[SOURCE MATERIAL]:
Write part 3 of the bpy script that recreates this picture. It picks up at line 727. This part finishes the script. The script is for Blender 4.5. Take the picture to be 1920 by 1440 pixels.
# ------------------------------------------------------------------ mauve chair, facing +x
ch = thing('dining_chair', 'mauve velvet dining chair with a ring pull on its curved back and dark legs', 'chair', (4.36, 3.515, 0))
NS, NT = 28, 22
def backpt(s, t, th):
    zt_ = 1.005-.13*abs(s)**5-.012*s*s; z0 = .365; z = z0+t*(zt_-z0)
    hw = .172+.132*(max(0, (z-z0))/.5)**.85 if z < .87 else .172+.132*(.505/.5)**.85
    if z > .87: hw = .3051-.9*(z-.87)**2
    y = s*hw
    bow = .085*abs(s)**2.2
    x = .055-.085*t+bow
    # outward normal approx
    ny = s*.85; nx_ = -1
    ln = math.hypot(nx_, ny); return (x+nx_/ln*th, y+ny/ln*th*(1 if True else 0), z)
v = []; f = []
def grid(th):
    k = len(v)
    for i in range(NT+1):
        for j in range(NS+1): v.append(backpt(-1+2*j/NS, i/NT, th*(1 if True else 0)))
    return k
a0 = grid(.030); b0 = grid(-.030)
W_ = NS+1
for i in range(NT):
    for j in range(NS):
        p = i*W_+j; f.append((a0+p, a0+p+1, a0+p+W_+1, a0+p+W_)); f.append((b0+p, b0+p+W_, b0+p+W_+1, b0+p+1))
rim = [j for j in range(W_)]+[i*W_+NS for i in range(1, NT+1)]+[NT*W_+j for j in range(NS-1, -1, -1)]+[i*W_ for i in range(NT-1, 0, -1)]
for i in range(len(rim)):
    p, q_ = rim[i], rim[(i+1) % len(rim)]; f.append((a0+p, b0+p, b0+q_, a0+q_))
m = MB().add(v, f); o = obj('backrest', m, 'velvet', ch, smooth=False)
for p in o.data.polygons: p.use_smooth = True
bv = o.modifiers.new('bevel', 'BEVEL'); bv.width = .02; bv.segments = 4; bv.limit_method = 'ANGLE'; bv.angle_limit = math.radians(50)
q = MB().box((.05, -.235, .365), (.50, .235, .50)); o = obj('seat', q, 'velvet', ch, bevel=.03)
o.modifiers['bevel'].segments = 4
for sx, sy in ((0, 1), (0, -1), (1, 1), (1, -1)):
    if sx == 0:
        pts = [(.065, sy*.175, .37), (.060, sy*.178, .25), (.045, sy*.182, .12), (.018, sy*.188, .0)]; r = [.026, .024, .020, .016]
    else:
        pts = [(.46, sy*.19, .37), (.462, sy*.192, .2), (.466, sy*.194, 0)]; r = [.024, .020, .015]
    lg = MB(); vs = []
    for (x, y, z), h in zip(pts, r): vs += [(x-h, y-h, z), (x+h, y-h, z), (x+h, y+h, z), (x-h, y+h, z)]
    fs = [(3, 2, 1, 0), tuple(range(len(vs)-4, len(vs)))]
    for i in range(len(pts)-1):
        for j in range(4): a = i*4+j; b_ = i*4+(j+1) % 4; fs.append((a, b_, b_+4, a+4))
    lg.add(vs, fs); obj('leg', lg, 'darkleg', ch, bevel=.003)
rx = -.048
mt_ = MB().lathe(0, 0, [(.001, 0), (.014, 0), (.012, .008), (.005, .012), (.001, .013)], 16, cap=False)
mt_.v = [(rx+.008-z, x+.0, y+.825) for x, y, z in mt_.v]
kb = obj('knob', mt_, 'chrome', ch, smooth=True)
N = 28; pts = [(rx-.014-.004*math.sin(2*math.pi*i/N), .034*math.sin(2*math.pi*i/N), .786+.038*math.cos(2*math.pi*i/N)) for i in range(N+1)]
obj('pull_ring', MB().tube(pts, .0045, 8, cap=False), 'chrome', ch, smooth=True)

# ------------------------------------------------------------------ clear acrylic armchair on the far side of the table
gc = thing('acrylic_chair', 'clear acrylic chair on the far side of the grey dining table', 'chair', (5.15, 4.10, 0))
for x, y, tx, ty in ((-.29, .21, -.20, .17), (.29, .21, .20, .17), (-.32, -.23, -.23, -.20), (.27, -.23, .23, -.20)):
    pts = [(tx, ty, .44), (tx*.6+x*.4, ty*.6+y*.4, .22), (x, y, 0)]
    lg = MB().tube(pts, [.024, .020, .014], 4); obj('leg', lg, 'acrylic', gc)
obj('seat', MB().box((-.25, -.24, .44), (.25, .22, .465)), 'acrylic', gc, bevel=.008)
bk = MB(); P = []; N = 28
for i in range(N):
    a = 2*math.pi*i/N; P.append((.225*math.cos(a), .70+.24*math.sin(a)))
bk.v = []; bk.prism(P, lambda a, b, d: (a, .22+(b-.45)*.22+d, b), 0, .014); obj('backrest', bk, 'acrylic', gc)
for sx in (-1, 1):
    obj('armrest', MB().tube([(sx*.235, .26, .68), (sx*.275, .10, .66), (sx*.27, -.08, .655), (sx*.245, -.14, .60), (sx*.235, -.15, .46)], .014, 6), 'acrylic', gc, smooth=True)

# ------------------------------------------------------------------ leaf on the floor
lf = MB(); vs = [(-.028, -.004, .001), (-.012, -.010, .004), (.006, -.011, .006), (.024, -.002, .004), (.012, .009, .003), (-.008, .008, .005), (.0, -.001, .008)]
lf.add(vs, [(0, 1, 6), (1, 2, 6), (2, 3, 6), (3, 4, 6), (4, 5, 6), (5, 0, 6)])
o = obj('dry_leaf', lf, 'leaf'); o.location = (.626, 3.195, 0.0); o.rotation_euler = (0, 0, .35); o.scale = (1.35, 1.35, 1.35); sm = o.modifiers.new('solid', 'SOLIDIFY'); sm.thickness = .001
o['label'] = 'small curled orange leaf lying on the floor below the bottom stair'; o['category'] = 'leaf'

[YOUR INSTRUCTIONS]:
The data above must be returned in full, exactly as written.

[FINISHED EXERCISE]:
Write part 3 of the bpy script that recreates this picture. It picks up at line 727. This part finishes the script. The script is for Blender 4.5. Take the picture to be 1920 by 1440 pixels.
# ------------------------------------------------------------------ mauve chair, facing +x
ch = thing('dining_chair', 'mauve velvet dining chair with a ring pull on its curved back and dark legs', 'chair', (4.36, 3.515, 0))
NS, NT = 28, 22
def backpt(s, t, th):
    zt_ = 1.005-.13*abs(s)**5-.012*s*s; z0 = .365; z = z0+t*(zt_-z0)
    hw = .172+.132*(max(0, (z-z0))/.5)**.85 if z < .87 else .172+.132*(.505/.5)**.85
    if z > .87: hw = .3051-.9*(z-.87)**2
    y = s*hw
    bow = .085*abs(s)**2.2
    x = .055-.085*t+bow
    # outward normal approx
    ny = s*.85; nx_ = -1
    ln = math.hypot(nx_, ny); return (x+nx_/ln*th, y+ny/ln*th*(1 if True else 0), z)
v = []; f = []
def grid(th):
    k = len(v)
    for i in range(NT+1):
        for j in range(NS+1): v.append(backpt(-1+2*j/NS, i/NT, th*(1 if True else 0)))
    return k
a0 = grid(.030); b0 = grid(-.030)
W_ = NS+1
for i in range(NT):
    for j in range(NS):
        p = i*W_+j; f.append((a0+p, a0+p+1, a0+p+W_+1, a0+p+W_)); f.append((b0+p, b0+p+W_, b0+p+W_+1, b0+p+1))
rim = [j for j in range(W_)]+[i*W_+NS for i in range(1, NT+1)]+[NT*W_+j for j in range(NS-1, -1, -1)]+[i*W_ for i in range(NT-1, 0, -1)]
for i in range(len(rim)):
    p, q_ = rim[i], rim[(i+1) % len(rim)]; f.append((a0+p, b0+p, b0+q_, a0+q_))
m = MB().add(v, f); o = obj('backrest', m, 'velvet', ch, smooth=False)
for p in o.data.polygons: p.use_smooth = True
bv = o.modifiers.new('bevel', 'BEVEL'); bv.width = .02; bv.segments = 4; bv.limit_method = 'ANGLE'; bv.angle_limit = math.radians(50)
q = MB().box((.05, -.235, .365), (.50, .235, .50)); o = obj('seat', q, 'velvet', ch, bevel=.03)
o.modifiers['bevel'].segments = 4
for sx, sy in ((0, 1), (0, -1), (1, 1), (1, -1)):
    if sx == 0:
        pts = [(.065, sy*.175, .37), (.060, sy*.178, .25), (.045, sy*.182, .12), (.018, sy*.188, .0)]; r = [.026, .024, .020, .016]
    else:
        pts = [(.46, sy*.19, .37), (.462, sy*.192, .2), (.466, sy*.194, 0)]; r = [.024, .020, .015]
    lg = MB(); vs = []
    for (x, y, z), h in zip(pts, r): vs += [(x-h, y-h, z), (x+h, y-h, z), (x+h, y+h, z), (x-h, y+h, z)]
    fs = [(3, 2, 1, 0), tuple(range(len(vs)-4, len(vs)))]
    for i in range(len(pts)-1):
        for j in range(4): a = i*4+j; b_ = i*4+(j+1) % 4; fs.append((a, b_, b_+4, a+4))
    lg.add(vs, fs); obj('leg', lg, 'darkleg', ch, bevel=.003)
rx = -.048
mt_ = MB().lathe(0, 0, [(.001, 0), (.014, 0), (.012, .008), (.005, .012), (.001, .013)], 16, cap=False)
mt_.v = [(rx+.008-z, x+.0, y+.825) for x, y, z in mt_.v]
kb = obj('knob', mt_, 'chrome', ch, smooth=True)
N = 28; pts = [(rx-.014-.004*math.sin(2*math.pi*i/N), .034*math.sin(2*math.pi*i/N), .786+.038*math.cos(2*math.pi*i/N)) for i in range(N+1)]
obj('pull_ring', MB().tube(pts, .0045, 8, cap=False), 'chrome', ch, smooth=True)

# ------------------------------------------------------------------ clear acrylic armchair on the far side of the table
gc = thing('acrylic_chair', 'clear acrylic chair on the far side of the grey dining table', 'chair', (5.15, 4.10, 0))
for x, y, tx, ty in ((-.29, .21, -.20, .17), (.29, .21, .20, .17), (-.32, -.23, -.23, -.20), (.27, -.23, .23, -.20)):
    pts = [(tx, ty, .44), (tx*.6+x*.4, ty*.6+y*.4, .22), (x, y, 0)]
    lg = MB().tube(pts, [.024, .020, .014], 4); obj('leg', lg, 'acrylic', gc)
obj('seat', MB().box((-.25, -.24, .44), (.25, .22, .465)), 'acrylic', gc, bevel=.008)
bk = MB(); P = []; N = 28
for i in range(N):
    a = 2*math.pi*i/N; P.append((.225*math.cos(a), .70+.24*math.sin(a)))
bk.v = []; bk.prism(P, lambda a, b, d: (a, .22+(b-.45)*.22+d, b), 0, .014); obj('backrest', bk, 'acrylic', gc)
for sx in (-1, 1):
    obj('armrest', MB().tube([(sx*.235, .26, .68), (sx*.275, .10, .66), (sx*.27, -.08, .655), (sx*.245, -.14, .60), (sx*.235, -.15, .46)], .014, 6), 'acrylic', gc, smooth=True)

# ------------------------------------------------------------------ leaf on the floor
lf = MB(); vs = [(-.028, -.004, .001), (-.012, -.010, .004), (.006, -.011, .006), (.024, -.002, .004), (.012, .009, .003), (-.008, .008, .005), (.0, -.001, .008)]
lf.add(vs, [(0, 1, 6), (1, 2, 6), (2, 3, 6), (3, 4, 6), (4, 5, 6), (5, 0, 6)])
o = obj('dry_leaf', lf, 'leaf'); o.location = (.626, 3.195, 0.0); o.rotation_euler = (0, 0, .35); o.scale = (1.35, 1.35, 1.35); sm = o.modifiers.new('solid', 'SOLIDIFY'); sm.thickness = .001
o['label'] = 'small curled orange leaf lying on the floor below the bottom stair'; o['category'] = 'leaf'